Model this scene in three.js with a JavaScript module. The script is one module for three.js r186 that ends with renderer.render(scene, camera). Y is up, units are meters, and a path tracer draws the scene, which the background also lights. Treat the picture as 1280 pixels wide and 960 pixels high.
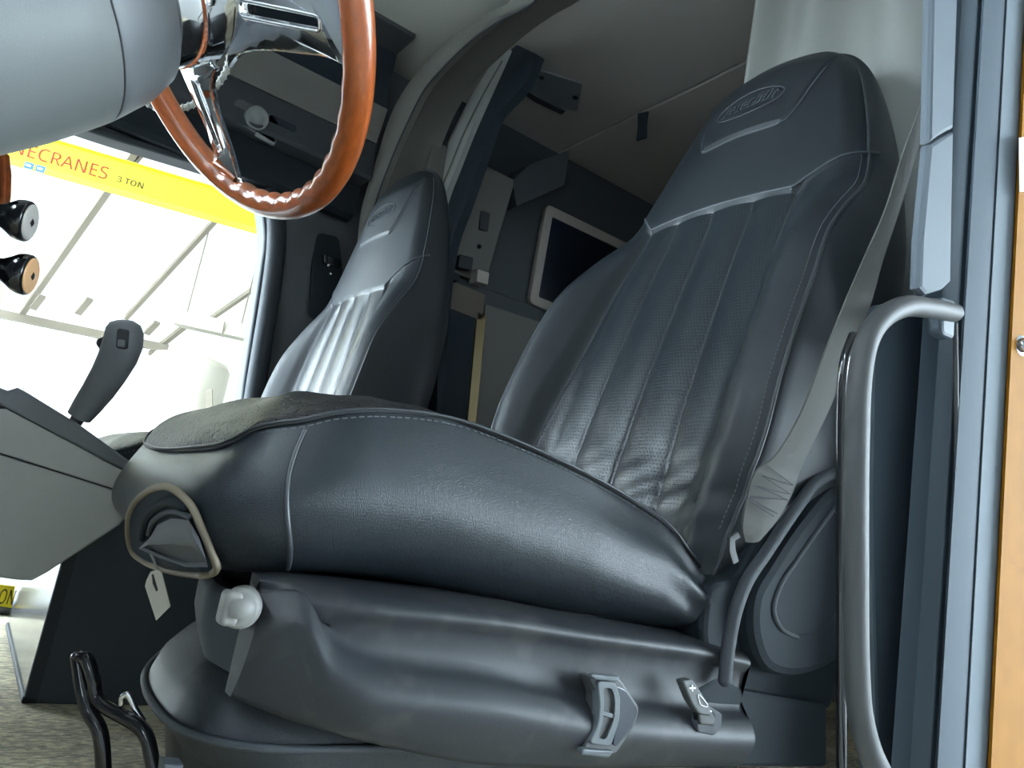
import * as THREE from 'three';
import { mergeGeometries, mergeVertices, toCreasedNormals } from 'three/addons/utils/BufferGeometryUtils.js';
import { RoundedBoxGeometry } from 'three/addons/geometries/RoundedBoxGeometry.js';
import { FontLoader } from 'three/addons/loaders/FontLoader.js';
import { TextGeometry } from 'three/addons/geometries/TextGeometry.js';
import { RectAreaLightUniformsLib } from 'three/addons/lights/RectAreaLightUniformsLib.js';

/* ------------------------------------------------------------------ camera, sky, lights, exposure */
// Truck axes: +x towards the rear, +y up, +z out of the driver's door. Cab floor is y = 0.
const V = (x, y, z) => new THREE.Vector3(x, y, z);
const scene = new THREE.Scene();
const F = 960, W = 1280, H = 960, EYE = V(0, 0.42, 0);
const YAW = 34 * Math.PI / 180, PITCH = 11 * Math.PI / 180, ROLL = 10 * Math.PI / 180;
const fwd = V(Math.sin(YAW) * Math.cos(PITCH), Math.sin(PITCH), -Math.cos(YAW) * Math.cos(PITCH));
const r0 = V(Math.cos(YAW), 0, Math.sin(YAW)), u0 = r0.clone().cross(fwd);
const camR = r0.clone().multiplyScalar(Math.cos(ROLL)).addScaledVector(u0, Math.sin(ROLL));
const camU = u0.clone().multiplyScalar(Math.cos(ROLL)).addScaledVector(r0, -Math.sin(ROLL));
const camera = new THREE.PerspectiveCamera(2 * Math.atan(H / 2 / F) * 180 / Math.PI, W / H, 0.01, 200);
camera.position.copy(EYE); camera.up.copy(camU); camera.lookAt(EYE.clone().add(fwd)); camera.updateMatrixWorld();

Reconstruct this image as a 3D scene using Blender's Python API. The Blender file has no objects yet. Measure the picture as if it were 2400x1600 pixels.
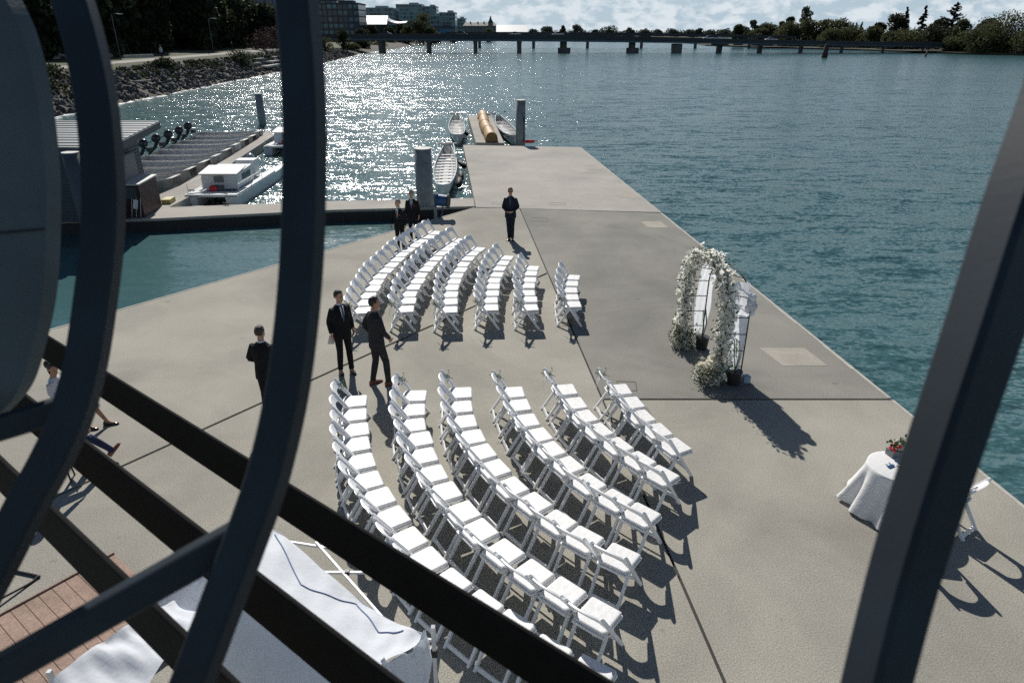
import bpy, bmesh, math, random
from mathutils import Vector, Matrix, Euler, Quaternion
import numpy as np

random.seed(7)
rng = np.random.default_rng(7)
S = bpy.context.scene
C = S.collection
PI = math.pi
R = math.radians

# ------------------------------------------------------------------ camera, sky, sun
cam_d = bpy.data.cameras.new("camera")
cam = bpy.data.objects.new("camera", cam_d)
C.objects.link(cam)
cam_d.sensor_width = 36.0
cam_d.lens = 24.0
cam_d.clip_start = 0.05
cam_d.clip_end = 6000
PITCH = math.atan(726 / 1600)
cam.location = (0, 0, 6.55)
cam.rotation_euler = (PI / 2 - PITCH, 0, 0)
cam_d.dof.use_dof = True
cam_d.dof.focus_distance = 15.0
cam_d.dof.aperture_fstop = 3.6
S.camera = cam

SUN_AZ, SUN_EL = R(14.5), R(39.0)      # sun ahead of the camera, a little to the left
sun_vec = Vector((-math.sin(SUN_AZ) * math.cos(SUN_EL), math.cos(SUN_AZ) * math.cos(SUN_EL), math.sin(SUN_EL)))
sun_d = bpy.data.lights.new("sun", 'SUN')
sun_d.energy = 5.0
sun_d.angle = R(0.53)
sun_d.color = (1.0, 0.955, 0.88)
sun = bpy.data.objects.new("sun", sun_d)
sun.rotation_euler = sun_vec.to_track_quat('Z', 'Y').to_euler()
sun.location = (-20, 60, 60)
C.objects.link(sun)

W = bpy.data.worlds.new("World")
S.world = W
W.use_nodes = True
nt = W.node_tree
nt.nodes.clear()


def wn(t, **k):
    n = nt.nodes.new(t)
    for a, b in k.items():
        setattr(n, a, b)
    return n


SKY_STRENGTH = 0.05
sky = wn('ShaderNodeTexSky', sky_type='NISHITA', sun_disc=False)
sky.sun_elevation = SUN_EL
sky.sun_rotation = -SUN_AZ
sky.air_density = 1.0
sky.dust_density = 0.3
sky.ozone_density = 4.0
bg = wn('ShaderNodeBackground')
bg.inputs[1].default_value = SKY_STRENGTH
out = wn('ShaderNodeOutputWorld')
tc = wn('ShaderNodeTexCoord')
sep = wn('ShaderNodeSeparateXYZ')
nt.links.new(tc.outputs['Generated'], sep.inputs[0])
# puffy cumulus banked up along the horizon, thinning out to clear blue overhead
mpc = wn('ShaderNodeMapping'); mpc.inputs['Scale'].default_value = (1, 1, 2.1)
nt.links.new(tc.outputs['Generated'], mpc.inputs['Vector'])
cn = wn('ShaderNodeTexNoise'); cn.inputs['Scale'].default_value = 30; cn.inputs['Detail'].default_value = 8; cn.inputs['Roughness'].default_value = 0.62
cn.inputs['Distortion'].default_value = 0.25
nt.links.new(mpc.outputs[0], cn.inputs['Vector'])
cr = wn('ShaderNodeValToRGB')
cr.color_ramp.elements[0].position = 0.43; cr.color_ramp.elements[0].color = (0, 0, 0, 1)
cr.color_ramp.elements[1].position = 0.57; cr.color_ramp.elements[1].color = (1, 1, 1, 1)
nt.links.new(cn.outputs['Fac'], cr.inputs[0])
el = wn('ShaderNodeMapRange'); el.inputs['From Min'].default_value = 0.0; el.inputs['From Max'].default_value = 0.34
el.inputs['To Min'].default_value = 0.95; el.inputs['To Max'].default_value = 0.0
nt.links.new(sep.outputs['Z'], el.inputs['Value'])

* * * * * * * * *

## Work to be completed:
Can you retype every record above exactly, leaving out the pictures?

## Final answer:
Model this scene in three.js with a JavaScript module. The script is one module for three.js r186 that ends with renderer.render(scene, camera). Y is up, units are meters, and a path tracer draws the scene, which the background also lights. Treat the picture as 1280 pixels wide and 960 pixels high.
import * as THREE from 'three';
import { mergeGeometries, mergeVertices, toCreasedNormals } from 'three/addons/utils/BufferGeometryUtils.js';
import { RoundedBoxGeometry } from 'three/addons/geometries/RoundedBoxGeometry.js';
import { FontLoader } from 'three/addons/loaders/FontLoader.js';
import { TextGeometry } from 'three/addons/geometries/TextGeometry.js';
import { RectAreaLightUniformsLib } from 'three/addons/lights/RectAreaLightUniformsLib.js';

/* ------------------------------------------------------------------ camera, sky, lights, exposure */
// Truck axes: +x towards the rear, +y up, +z out of the driver's door. Cab floor is y = 0.
const V = (x, y, z) => new THREE.Vector3(x, y, z);
const scene = new THREE.Scene();
const F = 960, W = 1280, H = 960, EYE = V(0, 0.42, 0);
const YAW = 34 * Math.PI / 180, PITCH = 11 * Math.PI / 180, ROLL = 10 * Math.PI / 180;
const fwd = V(Math.sin(YAW) * Math.cos(PITCH), Math.sin(PITCH), -Math.cos(YAW) * Math.cos(PITCH));
const r0 = V(Math.cos(YAW), 0, Math.sin(YAW)), u0 = r0.clone().cross(fwd);
const camR = r0.clone().multiplyScalar(Math.cos(ROLL)).addScaledVector(u0, Math.sin(ROLL));
const camU = u0.clone().multiplyScalar(Math.cos(ROLL)).addScaledVector(r0, -Math.sin(ROLL));
const camera = new THREE.PerspectiveCamera(2 * Math.atan(H / 2 / F) * 180 / Math.PI, W / H, 0.01, 200);
camera.position.copy(EYE); camera.up.copy(camU); camera.lookAt(EYE.clone().add(fwd)); camera.updateMatrixWorld();

Reconstruct this image as a 3D scene using Blender's Python API. The Blender file has no objects yet. Measure the picture as if it were 2400x1600 pixels.
import bpy, bmesh, math, random
from mathutils import Vector, Matrix, Euler, Quaternion
import numpy as np

random.seed(7)
rng = np.random.default_rng(7)
S = bpy.context.scene
C = S.collection
PI = math.pi
R = math.radians

# ------------------------------------------------------------------ camera, sky, sun
cam_d = bpy.data.cameras.new("camera")
cam = bpy.data.objects.new("camera", cam_d)
C.objects.link(cam)
cam_d.sensor_width = 36.0
cam_d.lens = 24.0
cam_d.clip_start = 0.05
cam_d.clip_end = 6000
PITCH = math.atan(726 / 1600)
cam.location = (0, 0, 6.55)
cam.rotation_euler = (PI / 2 - PITCH, 0, 0)
cam_d.dof.use_dof = True
cam_d.dof.focus_distance = 15.0
cam_d.dof.aperture_fstop = 3.6
S.camera = cam

SUN_AZ, SUN_EL = R(14.5), R(39.0)      # sun ahead of the camera, a little to the left
sun_vec = Vector((-math.sin(SUN_AZ) * math.cos(SUN_EL), math.cos(SUN_AZ) * math.cos(SUN_EL), math.sin(SUN_EL)))
sun_d = bpy.data.lights.new("sun", 'SUN')
sun_d.energy = 5.0
sun_d.angle = R(0.53)
sun_d.color = (1.0, 0.955, 0.88)
sun = bpy.data.objects.new("sun", sun_d)
sun.rotation_euler = sun_vec.to_track_quat('Z', 'Y').to_euler()
sun.location = (-20, 60, 60)
C.objects.link(sun)

W = bpy.data.worlds.new("World")
S.world = W
W.use_nodes = True
nt = W.node_tree
nt.nodes.clear()


def wn(t, **k):
    n = nt.nodes.new(t)
    for a, b in k.items():
        setattr(n, a, b)
    return n


SKY_STRENGTH = 0.05
sky = wn('ShaderNodeTexSky', sky_type='NISHITA', sun_disc=False)
sky.sun_elevation = SUN_EL
sky.sun_rotation = -SUN_AZ
sky.air_density = 1.0
sky.dust_density = 0.3
sky.ozone_density = 4.0
bg = wn('ShaderNodeBackground')
bg.inputs[1].default_value = SKY_STRENGTH
out = wn('ShaderNodeOutputWorld')
tc = wn('ShaderNodeTexCoord')
sep = wn('ShaderNodeSeparateXYZ')
nt.links.new(tc.outputs['Generated'], sep.inputs[0])
# puffy cumulus banked up along the horizon, thinning out to clear blue overhead
mpc = wn('ShaderNodeMapping'); mpc.inputs['Scale'].default_value = (1, 1, 2.1)
nt.links.new(tc.outputs['Generated'], mpc.inputs['Vector'])
cn = wn('ShaderNodeTexNoise'); cn.inputs['Scale'].default_value = 30; cn.inputs['Detail'].default_value = 8; cn.inputs['Roughness'].default_value = 0.62
cn.inputs['Distortion'].default_value = 0.25
nt.links.new(mpc.outputs[0], cn.inputs['Vector'])
cr = wn('ShaderNodeValToRGB')
cr.color_ramp.elements[0].position = 0.43; cr.color_ramp.elements[0].color = (0, 0, 0, 1)
cr.color_ramp.elements[1].position = 0.57; cr.color_ramp.elements[1].color = (1, 1, 1, 1)
nt.links.new(cn.outputs['Fac'], cr.inputs[0])
el = wn('ShaderNodeMapRange'); el.inputs['From Min'].default_value = 0.0; el.inputs['From Max'].default_value = 0.34
el.inputs['To Min'].default_value = 0.95; el.inputs['To Max'].default_value = 0.0
nt.links.new(sep.outputs['Z'], el.inputs['Value'])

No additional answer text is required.